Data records
+ + +

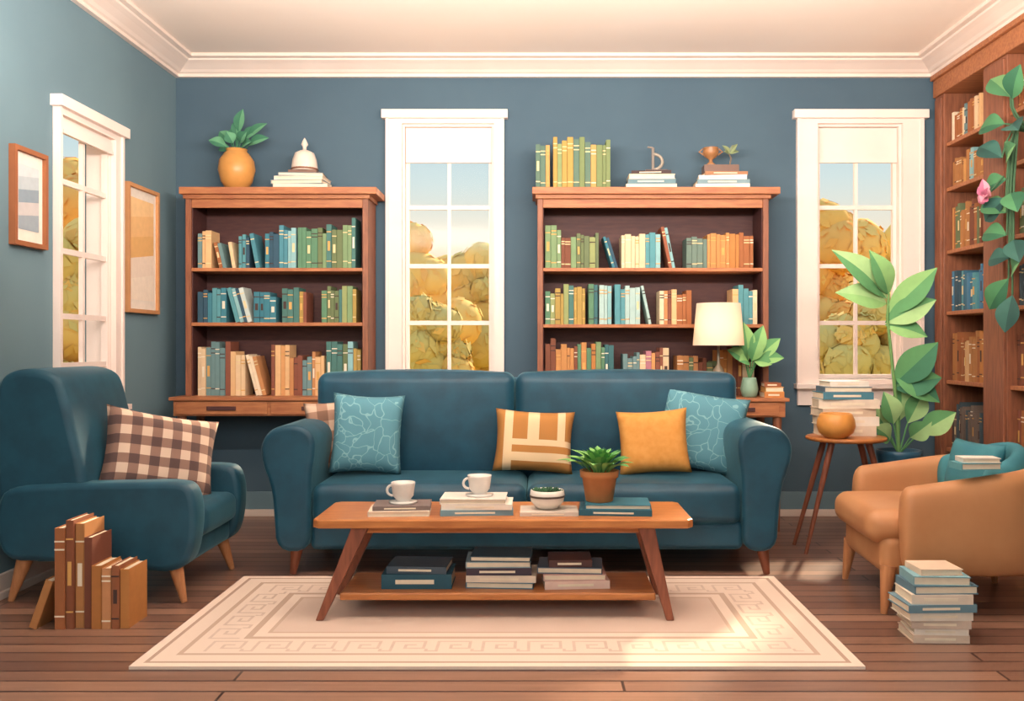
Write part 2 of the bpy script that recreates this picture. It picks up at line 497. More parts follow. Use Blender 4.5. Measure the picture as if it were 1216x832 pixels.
row(m, T(.76, 1.255), .26, .2, .24, .18, CREAM, lean=.3)
row(m, T(1.22, 1.255), .16, .2, .25, .18, ['e3b988', '5a98a2', 'ecd6b4'], lean=0)
row(m, T(.04, .806), .45, .29, .36, .18, GREEN+BROWN, lean=0)
row(m, T(.53, .806), .32, .26, .34, .18, CREAM+['c8604a', 'b87a8a'], lean=.1)
row(m, T(.87, .806), .50, .22, .31, .18, CREAM+BROWN, lean=.1)
m.obj('row_of_books', VM)
m = MB(); row(m, T(-.02, 2.108, 5.82), .49, .28, .325, .17, ['b5944f', '7b8a5c', '8b9a68', '5f7a6a', 'c59a5c', 'a5704c'], lean=0); m.obj('row_of_books', VM)

def stack_obj(name, cx, cy, z, specs):
    m = MB(); zt = stack(m, cx, cy, z, specs); m.obj(name, VM); return zt
z1 = stack_obj('stack_of_books', -1.51, 5.93, 2.108, [(.34, .22, .03, 'e6d9c8'), (.33, .22, .026, '8a9aa0'), (.31, .21, .026, 'f0e6da'), (.28, .2, .022, '6a7a84')])
z2 = stack_obj('stack_of_books', .715, 5.93, 2.108, [(.32, .2, .032, 'e6d9c8'), (.30, .2, .03, '6f8f98'), (.29, .19, .032, 'e8d4ba'), (.25, .18, .024, '4b3a3a')])
z3 = stack_obj('stack_of_books', 1.17, 5.93, 2.108, [(.34, .2, .032, 'efe4d6'), (.33, .2, .028, '7f9aa2'), (.30, .19, .03, 'f0e6da'), (.27, .18, .022, 'a97a5a')])
stack_obj('stack_of_books', 1.425, 5.66, .806, [(.12, .16, .035, 'c98248'), (.11, .15, .03, 'e0a862'), (.1, .14, .025, '9a5a3c')])
m = MB(); c = (-1.935, 5.93, 2.108)
m.lathe([(.045, 0), (.06, .005), (.098, .06), (.116, .135), (.108, .195), (.078, .24), (.062, .255), (.068, .268), (.058, .268), (.05, .24)], c, L('d09450'))
m.m = 1; top = Vector((c[0], c[1], c[2]+.25))
g1, g2 = L('64a07a'), L('3f7a5e')
for (dx, dy, dz, w) in ((-.17, -.03, .07, .08), (-.12, .03, .14, .08), (-.05, -.05, .12, .08), (-.02, .02, .17, .08), (.05, -.03, .27, .075), (.08, -.05, .12, .09), (.13, .03, .17, .08), (.21, -.01, .09, .08), (.19, .02, .19, .07), (-.13, .04, .03, .07), (.12, -.08, .05, .08), (.0, .0, .21, .06)):
    p1 = top+Vector((dx, dy, dz)); p0 = top+Vector((dx*.35, dy*.35, dz*.45))
    m.tube([top-Vector((0, 0, .03)), p0], .004, g2, 6)
    m.leaf(p0, p1, w, g1, g2, pw=1)
m.obj('potted_plant', [VG, VM])
m = MB(); c = (-1.50, 5.93, z1)
m.box((c[0], c[1], z1+.0125), (.18, .12, .023), L('8a685a'))
m.lathe([(.078, .024), (.084, .04), (.075, .10), (.06, .14), (.03, .155), (.012, .16), (.012, .18), (.022, .195), (.012, .22), (.0, .24)], c, L('e9d8ca'), 24)
m.lathe([(.083, .03), (.087, .036), (.083, .042)], c, L('8a5a44'))
m.obj('table_bell_ornament', VG)
m = MB(); c = Vector((.75, 5.93, z2))
m.box(c+Vector((0, 0, .0085)), (.14, .07, .016), L('5a4a46'))
pts = [c+Vector((-.02+.06*math.sin(t), 0, .07+.05*math.cos(t))) for t in [math.pi*k/12 for k in range(13)]]
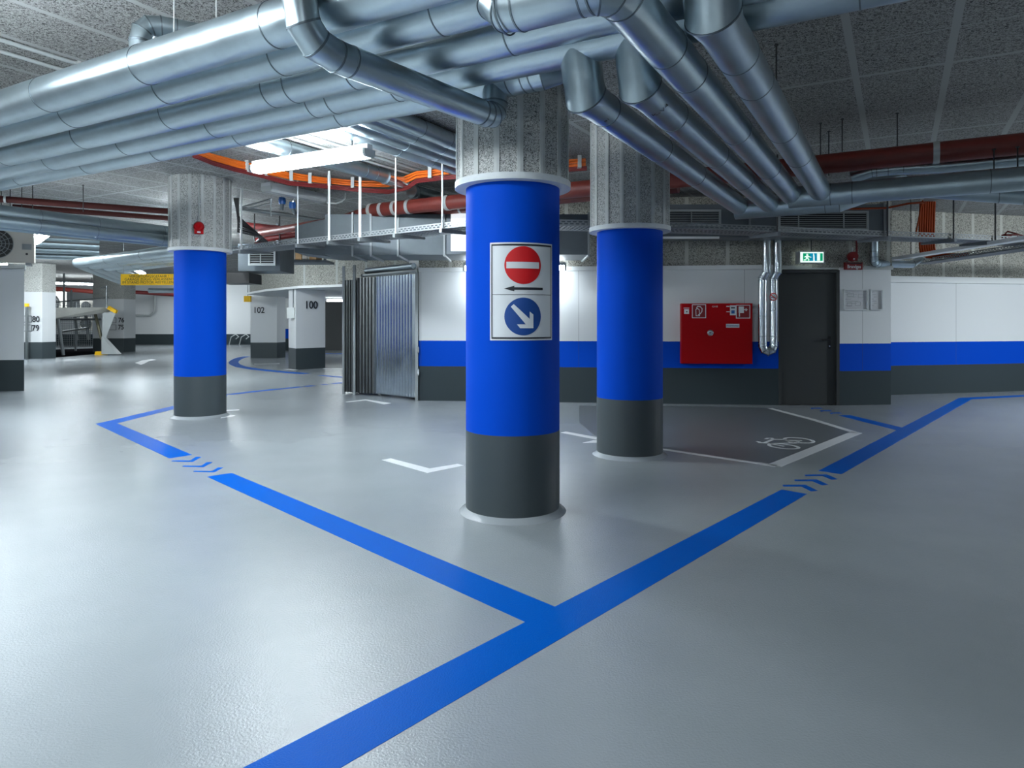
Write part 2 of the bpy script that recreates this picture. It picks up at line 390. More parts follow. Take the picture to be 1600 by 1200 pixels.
MB().box((-0.75, 0.0, 0.0), (0.75, 2.06, 0.05)).build('door_leaf', 'door', d, True, 0)
ringpoly(MB(), rect(-0.85, 0, 0.85, 2.14), rect(-0.75, 0.005, 0.75, 2.06), 0.0, 0.08).build('door_frame', 'post', d, True, 0)

# ------------------------------------------------------------------ lamps
def lamp(label, a, b, mt=30, group='fluorescent ceiling lamps', w=0.075, chains=True, name='fluorescent_lamp', shield=False, up=False):
    a, b = Vector(a), Vector(b); L = (b - a).length; r = (b - a).normalized()
    m = frame((a + b) / 2, r)
    t = thing(name, label, 'lamp', group=group, mtx=m)
    MB().box((-L / 2, 0.012, -w * (1.25 if shield else 0.5 if up else 1.0)), (L / 2, 0.06, w * (1.25 if shield else 0.5 if up else 1.0))).build('housing', 'lamp_body', t, True, 0)
    if not isinstance(mt, str):
        if ('tube', mt) not in M: M[('tube', mt)] = emit('fluorescent_tube', LAMP_COL, float(mt))
        mt = M[('tube', mt)]
    prof = [(-w, 0.012), (-w, -0.03), (-w * 0.7, -0.06), (w * 0.7, -0.06), (w, -0.03), (w, 0.012)]
    mb = MB()
    mm = Matrix(((0, 0, 1, 0), (0, 1, 0, 0), (1, 0, 0, 0), (0, 0, 0, 1)))
    mb.prism(prof, -L / 2 + 0.03, L / 2 - 0.03, mm).build('diffuser', mt, t, True, 0)
    for s in (-1, 1):
        MB().prism([(x * 1.05, y * 1.05) for x, y in prof], min(s * (L / 2 - 0.03), s * L / 2), max(s * (L / 2 - 0.03), s * L / 2), mm).build('end_cap', 'frame_grey', t, True, 0)
    if chains:
        top = CEIL - m.translation.z - 0.004
        for s in (-1, 1):
            MB().tube([(s * L * 0.36, 0.04, 0), (s * L * 0.36, top, 0)], 0.006, 6).build('chain', 'rod', t, True)
    return t
lamp('lit white fluorescent batten lamp hanging above the orange cables', pz(398, 262, 2.90), pz(578, 235, 2.90), 82, up=True)
lamp('lit fluorescent lamp beside the air conditioner at far left', pz(55, 377, 2.95), pz(73, 363, 2.95), 60)
lamp('lit fluorescent lamp above the yellow warning sign', pz(208, 419, 2.95), pz(224, 427, 2.95), 40)
lamp('fluorescent lamp over the parking platform bays', (-20.5, 28.5, 2.9), (-18.3, 30.5, 2.9), 60)
lamp('fluorescent lamp near the far wall', (-14.5, 33.0, 2.9), (-16.5, 34.0, 2.9), 60)
lamp('fluorescent lamp in the low corridor behind pier 100', (-6.8, 25.0, 2.035), (-5.3, 25.2, 2.035), 22, chains=False)
lamp('fluorescent lamp under the square duct behind the signed column', (-0.75, 10.55, 2.12), (0.83, 10.45, 2.12), 24, chains=False)
lamp('added unseen lamp outside the left edge, brightening pier and air conditioner', (-7.35, 9.0, 2.3), (-6.65, 7.8, 2.3), 92, shield=True)  # unseen fixture added to brighten the left pier, air conditioner and warning sign
lamp('added lamp hidden behind the far blue column, brightening piers 100 and 102', (-7.0, 14.4, 2.85), (-6.15, 14.7, 2.85), 180)  # added out of sight to light the fronts of the corridor piers
lamp('added short lamp hidden behind the far column cladding, brightening the warning sign', (-5.55, 11.35, 2.9), (-4.95, 11.65, 2.9), 130)  # extra fixture, kept out of sight, that lights the yellow sign
lamp('added lamp hidden behind the left ledge, brightening the far numbered piers', (-15.6, 20.6, 2.95), (-14.75, 20.1, 2.95), 190)  # added behind the ledge to lift the far pier fronts
lamp('fluorescent lamp left of the front galvanised pipe', G(-5.4, 1.15, 2.90), G(-2.6, 1.15, 2.90), 70, shield=True)
lamp('fluorescent lamp over the left front of the floor', (-6.3, 5.4, 2.80), (-5.0, 4.66, 2.80), 30, shield=True)
lamp('fluorescent lamp on the ceiling behind the viewer, left', G(-3.5, -3.2, 2.98), G(-2.0, -3.2, 2.98), 82)
lamp('fluorescent lamp on the ceiling behind the viewer, right', G(2.4, -4.0, 2.98), G(3.9, -4.0, 2.98), 70)
lamp('shielded fluorescent lamp near the right wall', (8.7, 8.3, 2.50), (10.1, 7.7, 2.50), 205, shield=True)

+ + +

_WHAT THE EXERCISE ASKS_
Write out an exact copy of the listing, first line through the line containing "lean=0); m.obj('row_of_books', VM)", with the pictures left out.

_THE RESULT_
Write part 2 of the bpy script that recreates this picture. It picks up at line 497. More parts follow. Use Blender 4.5. Measure the picture as if it were 1216x832 pixels.
row(m, T(.76, 1.255), .26, .2, .24, .18, CREAM, lean=.3)
row(m, T(1.22, 1.255), .16, .2, .25, .18, ['e3b988', '5a98a2', 'ecd6b4'], lean=0)
row(m, T(.04, .806), .45, .29, .36, .18, GREEN+BROWN, lean=0)
row(m, T(.53, .806), .32, .26, .34, .18, CREAM+['c8604a', 'b87a8a'], lean=.1)
row(m, T(.87, .806), .50, .22, .31, .18, CREAM+BROWN, lean=.1)
m.obj('row_of_books', VM)
m = MB(); row(m, T(-.02, 2.108, 5.82), .49, .28, .325, .17, ['b5944f', '7b8a5c', '8b9a68', '5f7a6a', 'c59a5c', 'a5704c'], lean=0); m.obj('row_of_books', VM)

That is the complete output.